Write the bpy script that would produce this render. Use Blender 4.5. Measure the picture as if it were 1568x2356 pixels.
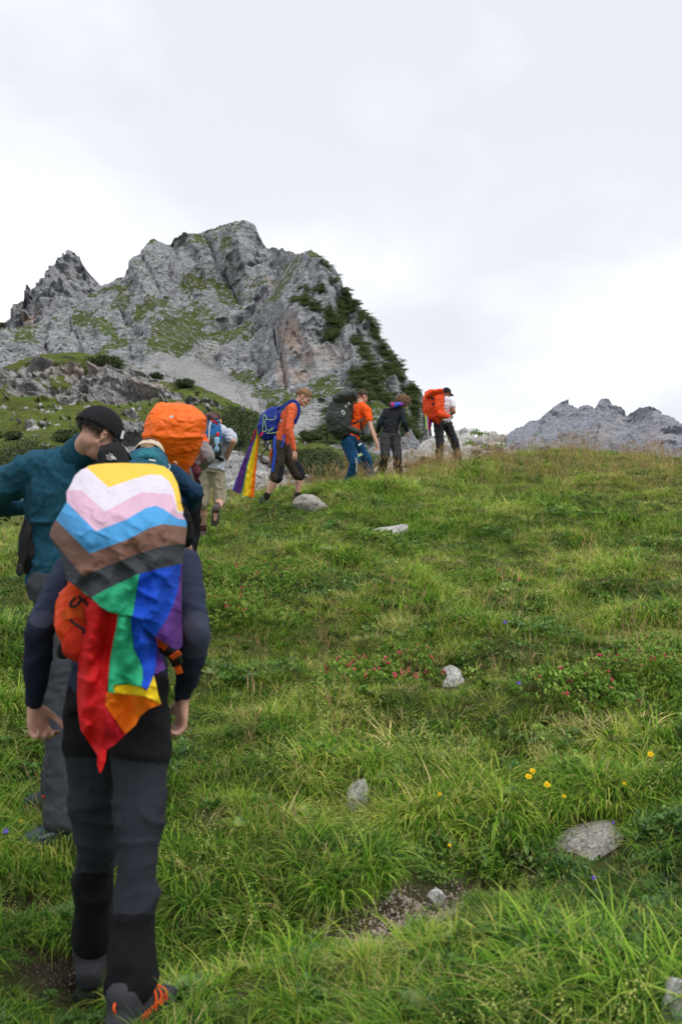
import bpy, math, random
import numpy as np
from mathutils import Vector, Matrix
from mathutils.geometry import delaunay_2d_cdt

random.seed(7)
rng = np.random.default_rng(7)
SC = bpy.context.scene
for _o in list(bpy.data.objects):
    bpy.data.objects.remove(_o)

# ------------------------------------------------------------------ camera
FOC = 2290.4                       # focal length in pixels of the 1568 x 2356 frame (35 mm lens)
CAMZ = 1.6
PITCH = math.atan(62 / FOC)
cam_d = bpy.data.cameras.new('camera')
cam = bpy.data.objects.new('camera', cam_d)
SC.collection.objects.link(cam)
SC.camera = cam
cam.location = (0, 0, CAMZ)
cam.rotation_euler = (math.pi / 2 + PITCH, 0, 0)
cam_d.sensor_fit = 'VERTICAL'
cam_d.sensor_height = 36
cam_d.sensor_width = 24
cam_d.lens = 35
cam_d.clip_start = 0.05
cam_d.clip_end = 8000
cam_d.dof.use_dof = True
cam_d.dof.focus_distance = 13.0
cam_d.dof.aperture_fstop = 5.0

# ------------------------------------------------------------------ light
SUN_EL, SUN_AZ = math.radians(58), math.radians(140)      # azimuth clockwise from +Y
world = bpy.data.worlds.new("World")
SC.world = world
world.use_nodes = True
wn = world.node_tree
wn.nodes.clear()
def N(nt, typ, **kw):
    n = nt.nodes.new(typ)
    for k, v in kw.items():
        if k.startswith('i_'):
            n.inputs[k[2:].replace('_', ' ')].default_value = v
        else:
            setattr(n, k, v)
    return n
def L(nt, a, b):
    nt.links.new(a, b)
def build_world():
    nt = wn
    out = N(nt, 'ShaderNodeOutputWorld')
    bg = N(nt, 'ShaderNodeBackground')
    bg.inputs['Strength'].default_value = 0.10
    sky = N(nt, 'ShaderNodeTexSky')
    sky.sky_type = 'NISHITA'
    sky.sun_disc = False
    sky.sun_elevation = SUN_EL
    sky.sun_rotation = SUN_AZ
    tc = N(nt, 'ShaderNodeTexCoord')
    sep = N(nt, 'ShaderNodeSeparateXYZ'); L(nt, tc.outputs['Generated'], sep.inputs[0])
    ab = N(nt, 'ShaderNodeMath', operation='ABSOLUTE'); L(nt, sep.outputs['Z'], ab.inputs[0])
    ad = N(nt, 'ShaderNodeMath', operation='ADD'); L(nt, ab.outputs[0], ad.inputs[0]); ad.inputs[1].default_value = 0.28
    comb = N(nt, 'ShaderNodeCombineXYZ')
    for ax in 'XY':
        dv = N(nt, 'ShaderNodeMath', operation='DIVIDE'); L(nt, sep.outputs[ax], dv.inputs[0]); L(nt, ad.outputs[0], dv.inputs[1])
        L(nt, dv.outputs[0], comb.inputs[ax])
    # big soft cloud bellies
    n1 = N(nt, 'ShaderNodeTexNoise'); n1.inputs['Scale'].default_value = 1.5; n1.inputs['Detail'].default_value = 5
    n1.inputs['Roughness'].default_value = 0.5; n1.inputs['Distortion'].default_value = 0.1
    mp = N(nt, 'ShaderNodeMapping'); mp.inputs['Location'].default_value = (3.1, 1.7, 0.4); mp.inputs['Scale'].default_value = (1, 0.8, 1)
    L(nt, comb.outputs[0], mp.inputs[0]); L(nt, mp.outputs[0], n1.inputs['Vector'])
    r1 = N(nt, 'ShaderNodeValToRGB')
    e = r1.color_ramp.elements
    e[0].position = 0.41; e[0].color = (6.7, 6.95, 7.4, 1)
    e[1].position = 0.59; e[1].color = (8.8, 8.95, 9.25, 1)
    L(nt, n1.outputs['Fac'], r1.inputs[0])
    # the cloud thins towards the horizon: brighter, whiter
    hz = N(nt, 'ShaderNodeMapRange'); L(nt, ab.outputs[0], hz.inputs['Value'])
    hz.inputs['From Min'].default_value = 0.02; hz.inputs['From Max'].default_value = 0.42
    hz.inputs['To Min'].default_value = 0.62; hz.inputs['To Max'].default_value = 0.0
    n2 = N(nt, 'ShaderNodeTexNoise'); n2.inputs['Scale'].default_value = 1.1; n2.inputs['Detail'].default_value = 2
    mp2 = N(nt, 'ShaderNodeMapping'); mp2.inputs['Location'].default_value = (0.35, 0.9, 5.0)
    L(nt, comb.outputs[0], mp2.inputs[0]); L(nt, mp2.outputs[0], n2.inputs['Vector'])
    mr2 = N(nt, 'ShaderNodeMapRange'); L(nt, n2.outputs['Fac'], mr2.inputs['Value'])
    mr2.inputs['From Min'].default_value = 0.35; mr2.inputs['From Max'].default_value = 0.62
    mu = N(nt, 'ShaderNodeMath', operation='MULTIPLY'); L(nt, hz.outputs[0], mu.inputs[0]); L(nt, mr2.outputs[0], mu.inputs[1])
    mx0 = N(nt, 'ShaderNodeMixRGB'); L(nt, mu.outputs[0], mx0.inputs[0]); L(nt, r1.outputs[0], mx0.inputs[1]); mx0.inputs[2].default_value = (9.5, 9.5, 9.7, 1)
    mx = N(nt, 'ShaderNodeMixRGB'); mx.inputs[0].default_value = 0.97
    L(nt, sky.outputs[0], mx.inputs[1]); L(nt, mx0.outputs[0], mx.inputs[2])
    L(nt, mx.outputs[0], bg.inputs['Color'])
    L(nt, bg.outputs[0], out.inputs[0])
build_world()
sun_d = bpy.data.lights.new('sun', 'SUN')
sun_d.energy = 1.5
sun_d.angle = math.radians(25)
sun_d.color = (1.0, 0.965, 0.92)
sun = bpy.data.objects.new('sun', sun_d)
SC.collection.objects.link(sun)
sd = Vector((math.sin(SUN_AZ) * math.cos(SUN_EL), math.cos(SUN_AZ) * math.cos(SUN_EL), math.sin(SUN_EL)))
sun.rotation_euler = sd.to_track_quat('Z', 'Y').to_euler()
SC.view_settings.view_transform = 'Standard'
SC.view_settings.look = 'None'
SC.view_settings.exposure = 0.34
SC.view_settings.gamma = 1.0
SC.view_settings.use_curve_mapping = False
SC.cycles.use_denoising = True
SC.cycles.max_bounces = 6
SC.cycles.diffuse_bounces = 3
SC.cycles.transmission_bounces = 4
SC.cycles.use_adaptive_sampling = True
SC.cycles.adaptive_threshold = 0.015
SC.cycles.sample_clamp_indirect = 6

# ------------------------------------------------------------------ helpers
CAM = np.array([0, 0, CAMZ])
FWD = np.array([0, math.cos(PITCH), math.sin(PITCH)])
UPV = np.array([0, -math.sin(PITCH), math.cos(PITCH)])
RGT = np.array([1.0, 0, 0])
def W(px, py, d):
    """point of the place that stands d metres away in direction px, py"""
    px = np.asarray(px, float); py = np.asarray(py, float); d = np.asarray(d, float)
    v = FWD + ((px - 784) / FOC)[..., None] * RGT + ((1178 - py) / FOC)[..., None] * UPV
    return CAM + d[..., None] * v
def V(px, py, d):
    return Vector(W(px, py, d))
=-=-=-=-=
**Challenge**
Up to and including the line with "bpy.data.objects.remove(_o)", copy the data above from its first line. Skip pictures.

**Complete output**
Write the bpy script that would produce this render. Use Blender 4.5. Measure the picture as if it were 1568x2356 pixels.
import bpy, math, random
import numpy as np
from mathutils import Vector, Matrix
from mathutils.geometry import delaunay_2d_cdt

random.seed(7)
rng = np.random.default_rng(7)
SC = bpy.context.scene
for _o in list(bpy.data.objects):
    bpy.data.objects.remove(_o)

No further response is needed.